New wave of artists in the light

Three creatives explain their work to Tina O’Sullivan as they prepare for their graduate degree shows

New wave of artists in the light

AS the academic year draws to a close, art students around the country are preparing for their degree shows. These eagerly anticipated events are the summation of four years of third level art training. Gallerists, buyers, journalists, family and friends will all pour into the colleges to cast an eye over the work of the next wave of Irish artists.

The Galway Mayo Institute of Technology runs one of the best regarded textile courses in the country. Jean Power from Castletownbere, Co Cork will graduate this year before travelling to London to participate in the New Designers exhibition on Jun 27 & 28. Power has also been selected for the Volvo Ocean Race festival art exhibition in Galway in July.

Power’s work explores the intricacies of the Irish fishing industry, which dominates the economy on the Beara peninsula.

“Many of my family are involved in the industry,” says Power. “I like the applications of the net mending and knot making. They’re simple textile applications which we use in textiles but are also used in the fishing industry. It’s interesting that it’s a skill you have to learn. You can’t just pick it up, it has to be ancestrally passed down or other fishermen have to teach you. The needle that fishermen use in net mending is like the shuttle that we use in weaving on the looms, it’s interesting that there’s a connection there.”

One of the processes Power developed in making her art work was to force a knot of rope through a printing press under heavy paper. The result is a detailed imprint of the knot in the paper.

“I love old found ropes,” says Power. “Some of the drawings I worked into with different pencils, and I kept some of the original dirt or rust from the rope. I like the idea that these simple knots are in charge of the upkeep and safety of big fishing boats.”

Clear fishing buoys cast in resin, each containing a fish, a knot or a piece of parchment, are suspended from the ceiling to catch the light in Power’s installation piece.

“Resin was something used on ships to coat them,” says Power. “I did multiples of 12 buoys to represent the 12 months of the year. Each month is one month’s quota of what a fisherman is allowed catch. If they catch too much fish they have to throw dead fish back into the sea, so I thought, ‘Is there a way to make art from the stuff they’re throwing back in?.”

Gwenda Forde will complete her honours degree in Ceramic Design in the Crawford College of Art & Design in Cork. Forde, like many mature students, began her immersion in a degree programme through part-time courses. A pottery course with Carole Norman in the ’90s led her to study ceramics full time.
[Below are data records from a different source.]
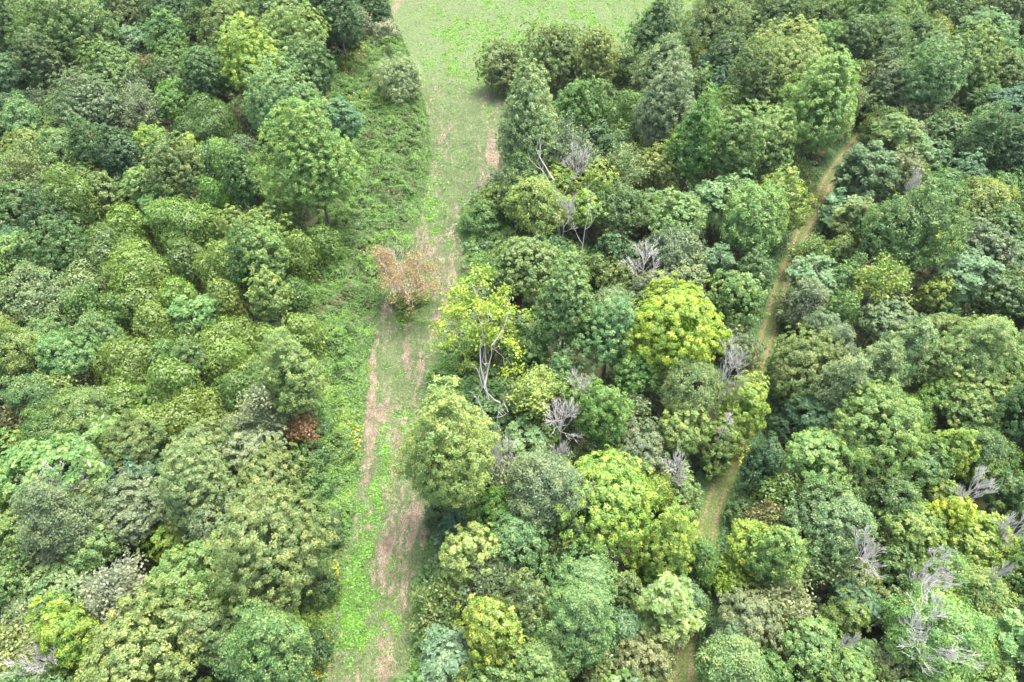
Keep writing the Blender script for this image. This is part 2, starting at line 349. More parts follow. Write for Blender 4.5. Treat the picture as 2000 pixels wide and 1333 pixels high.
STRAW_B = [(815, 1030, 24, 45, .8), (770, 1080, 22, 60, .6), (790, 1140, 22, 40, .5), (730, 640, 18, 50, .7), (725, 740, 18, 70, .55), (830, 680, 30, 40, .3), (880, 480, 26, 40, .6), (850, 540, 25, 40, .4), (970, 310, 16, 45, 1.0), (940, 370, 30, 25, .6), (745, 820, 30, 40, .45), (700, 900, 9, 50, .7), (785, 900, 12, 50, .4), (770, 20, 14, 60, .9), (805, 130, 9, 40, .8), (828, 260, 7, 50, .9), (870, 300, 15, 60, .3), (730, 1300, 20, 40, .5), (810, 1200, 14, 60, .5), (840, 790, 14, 60, .4), (664, 1130, 9, 40, .6), (645, 1280, 14, 60, .6), (780, 1300, 40, 30, .3), (745, 1120, 14, 60, .35), (850, 5, 60, 8, .6), (845, 470, 30, 25, .3), (765, 580, 16, 25, .5), (715, 850, 10, 50, .4), (760, 930, 8, 40, .45), (860, 620, 14, 30, .3)]
def warp(x, y): return x+2.0*(fbm(x, y, 5, 20)-.5)*2, y+3.0*(fbm(x, y, 7, 21)-.5)*2
def clover(x, y):
    wx, wy = warp(x, y)
    n = fbm(x*1.3, y*0.6, 3.2, 3, 4); f = fbm(x, y, 0.7, 8, 2)
    field = np.clip((y-140)/25, 0, 1)*0.06
    return np.clip((n-0.62+blobs(wx, wy, CLOVER_B)*0.5+field*0.7+(f-.5)*0.7)*2.4, 0, 1)
def straw(x, y):
    wx, wy = warp(x, y); n = fbm(x*1.9, y*0.45, 2.6, 30, 4); f = fbm(x*2, y*0.8, 0.8, 33, 2)
    field = np.clip((y-135)/25, 0, 1)*0.12
    s2 = fbm(x*2.6+0.35*y, y*0.3, 2.2, 61, 3); mid = np.clip((112-y)/15, 0, 1)*0.12
    return np.clip((n*0.5+s2*0.5-0.60+blobs(wx, wy, STRAW_B)*0.34-field+mid+(f-.5)*0.5)*2.4, 0, 1)
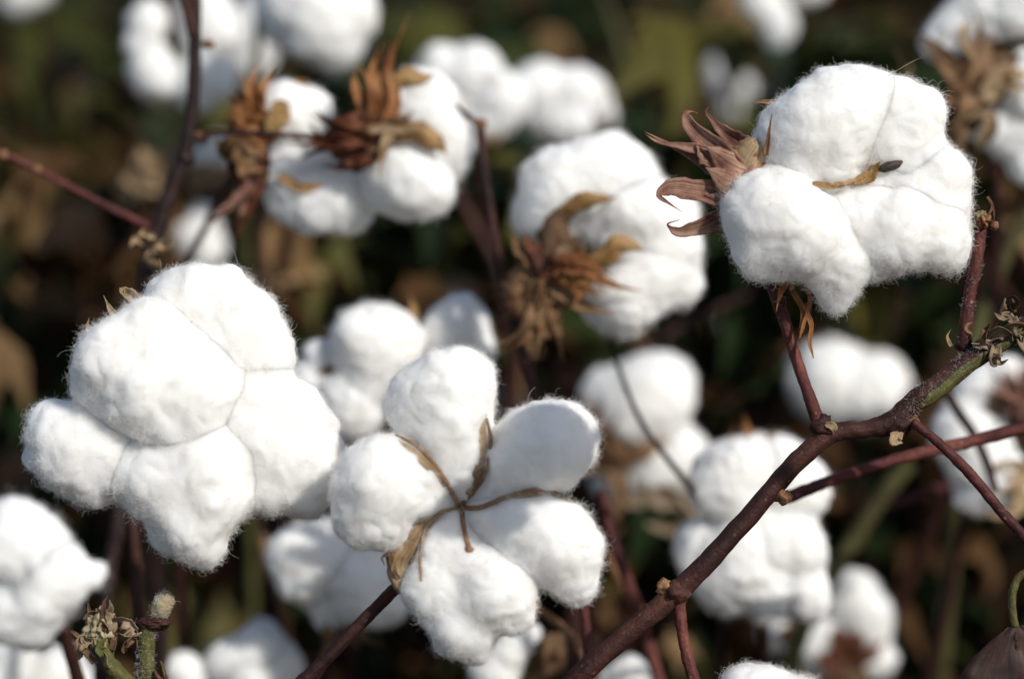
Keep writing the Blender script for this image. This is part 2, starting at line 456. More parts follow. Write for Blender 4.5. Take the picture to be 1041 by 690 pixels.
# ------------------------------------------------------------------ one boll
BG = 'cotton bolls open on the plants'
_seed = [0]
class Boll:
    def __init__(s, label, d, locks, level=6, fuzz=1.0, lump=1.0, stalk=True, name='cotton_boll', group=BG, base=None, fillet=6.0):
        s.d = d; s.u = K * d
        allb = [b for l in locks for b in l]
        cx = np.mean([b[0] for b in allb]); cy = np.mean([b[1] for b in allb])
        bx, by = base if base else (cx, cy + 10)
        s.org = pt(bx, by, d, -25)
        s.o = thing(name, label, 'cotton boll', s.org, group)
        V, F, off = [], [], 0
        every = [(np.array([pt(b[0], b[1], d, b[3] if len(b) > 3 else 0) for b in l]), np.array([b[2] * s.u for b in l])) for l in locks]
        rmb = float(np.mean([np.average(e[1], weights=e[1]) for e in every])); sdb = _seed[0] + 1
        for li, l in enumerate(locks):
            _seed[0] += 1; sd = _seed[0]
            cs, rs = every[li]
            oth = [e for k, e in enumerate(every) if k != li]
            oth = (np.vstack([e[0] for e in oth]), np.concatenate([e[1] for e in oth])) if oth else None
            p, f = lock_shape(cs, rs, level, sd, lump, oth, fillet * s.u, rmb, sdb)
            lo = mesh_obj('cotton_lock', p, f, MAT['cotton'], s.o, s.org)
            V.append(p); F.append(f + off); off += len(p)
            if fuzz > 0:
                _n, ar = vnormals(p, f)
                cnt = int(ar.sum() * 1e6 * (7.0 if level >= 7 else 3.2) * fuzz)
                L = 0.0022 if level >= 7 else 0.0024
                fuzz_obj('fibre_fuzz', p, f, cnt, L, 0.000023 if level >= 7 else 0.000032, lo, s.org, MAT['fuzz'], sd)
        V = np.vstack(V); F = np.vstack(F)
        s.bvh = BVHTree.FromPolygons(V.tolist(), F.tolist())
        if stalk:
            p0 = pt(cx, cy, d, -20)
            q = p0 + np.array([rng.uniform(-0.02, 0.02), 0.03, -0.10]); q2 = q + np.array([rng.uniform(-0.05, 0.05), 0.05, -0.14])
            q3 = np.array([q2[0] + rng.uniform(-.05, .05), q2[1] + 0.03, 0.0])
            tube_obj('stalk', [p0, q, q2, q3], [0.0017, 0.002, 0.003, 0.005], MAT['stem'], s.o, s.org, seed=_seed[0], sides=8)
    def on(s, px, py, lift=0.0):
        """point on the cotton seen at (px, py), lifted a little off it; falls back to the middle of the boll"""
        a = pt(px, py, s.d, 0) - EYE; a /= np.linalg.norm(a)
        h = s.bvh.ray_cast(Vector(EYE), Vector(a))
        if h[0] is None: return pt(px, py, s.d, lift)
        return np.array(h[0]) - a * lift * s.u
    def blades(s, name, mat, *specs):
        """spec: (points, width px, profile, extras)"""
        out = []
        for k, sp in enumerate(specs):
            pts, w = sp[0], sp[1]
            prof = sp[2] if len(sp) > 2 else 'tooth'
            ex = dict(sp[3]) if len(sp) > 3 else {}
            lay = ex.pop('lay', None)
            P = [s.on(q[0], q[1], lay) if lay is not None else pt(q[0], q[1], s.d, (q[2] if len(q) > 2 else 0) + 0.7 * k) for q in pts]
            out.append(dict(pts=P, w=w * s.u, prof=prof, seed=k + int(pts[0][0]), **ex))
        return blades_obj(name, out, MAT[mat], s.o, s.org)
    def ridge(s, pts, r, mat='ridge', lift=1.5):
        P = [s.on(q[0], q[1], lift) for q in pts]
        return tube_obj('carpel_edge', P, np.array(r) * s.u, MAT[mat], s.o, s.org, seed=int(pts[0][0]), lump=0.18, sides=10)

# ================================================================== THE THREE SHARP BOLLS
def tuft(B, name, mat, base, a0, a1, n, length, w, dz, seed, prof='spike'):
    rg = np.random.default_rng(seed); sp = []
    for k in range(n):
        a = R(a0 + (a1 - a0) * (k + rg.uniform(0.1, .9)) / n); l = length * rg.uniform(.6, 1.15); c = rg.uniform(-.5, .5)
        x, y = base[0] + rg.uniform(-4, 4), base[1] + rg.uniform(-4, 4); P = [(x, y, dz)]
        for q in range(4):
            a += c * rg.uniform(.1, .7) * (1 + q * .4); x += math.cos(a) * l / 4; y -= math.sin(a) * l / 4
            P.append((x, y, dz + rg.uniform(-4, 8) + 5 * math.sin(q)))
        sp.append((P, w * rg.uniform(.7, 1.3), prof, dict(roll=rg.uniform(-.7, .7), twist=rg.uniform(-1, 1))))
    return B.blades(name, mat, *sp)

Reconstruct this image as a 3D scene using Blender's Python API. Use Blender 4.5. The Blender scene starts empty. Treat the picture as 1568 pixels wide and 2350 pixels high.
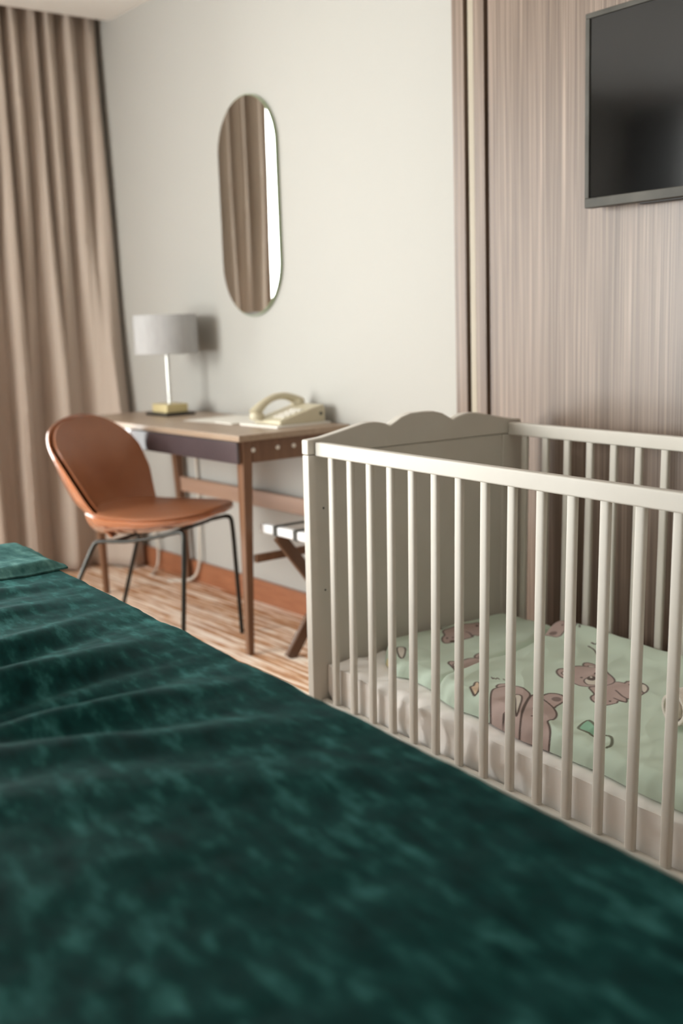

“That 3D interest has been there all the time,” says Forde. “I did drawing, but it wasn’t my first love at all. I’ve always been making, since I was young I was knitting and sewing and baking – always making something.”

Forde’s body of work consists of highly finished abstract ceramic forms. “The work I’m doing now would be influenced by Henry Moore and Ruth Duckworth,” says Forde. “It’s all hand-built, unglazed, inspired by organic forms in nature and sea shells. I went to see the skeleton of a whale in Kilbrittain last summer and it really took my interest. The internal form and space of it attracted me. Since I was a child I’ve been collecting sea shells and I was able to marry the two influences.

“The sense of shelter and comfort is what I’m trying to express in my work. I’m designing pieces that will fit in your hand and the tactile qualities when you hold them express that feeling.”

Forde recently had a piece of textile work featured in the Irish Wave exhibition in Shanghai. The same piece was exhibited in the textile biennale in Lithuania in 2011.

Helen O’Dea is from Dublin and undertaking her degree in the National College of Art & Design. Her work looks at our concrete jungle and reforms the material to change people’s preconceptions of it.

“I’m in the painting department,” says O’Dea. “Although it’s geared towards painting I’m doing sculptural and 3D work. I’ve been looking at decaying architecture, rubble, concrete and rocks. I’ve been researching through my thesis the fetish for ruined architecture. I’ve been putting flock wallpaper and glitter on concrete, and casting concrete blocks to look like children’s playing blocks to subvert the concept of concrete.”

O’Dea expected to leave Ireland when college finished, but now finds potential in the Irish arts scene. “I’m feeling there’s a lot of interesting stuff going on in Dublin and London at the moment,” she says.

GMIT degree show runs from 3pm June 9-16.

CCAD degree show runs from June 15- 23.

NCAD degree show runs from June 9-17.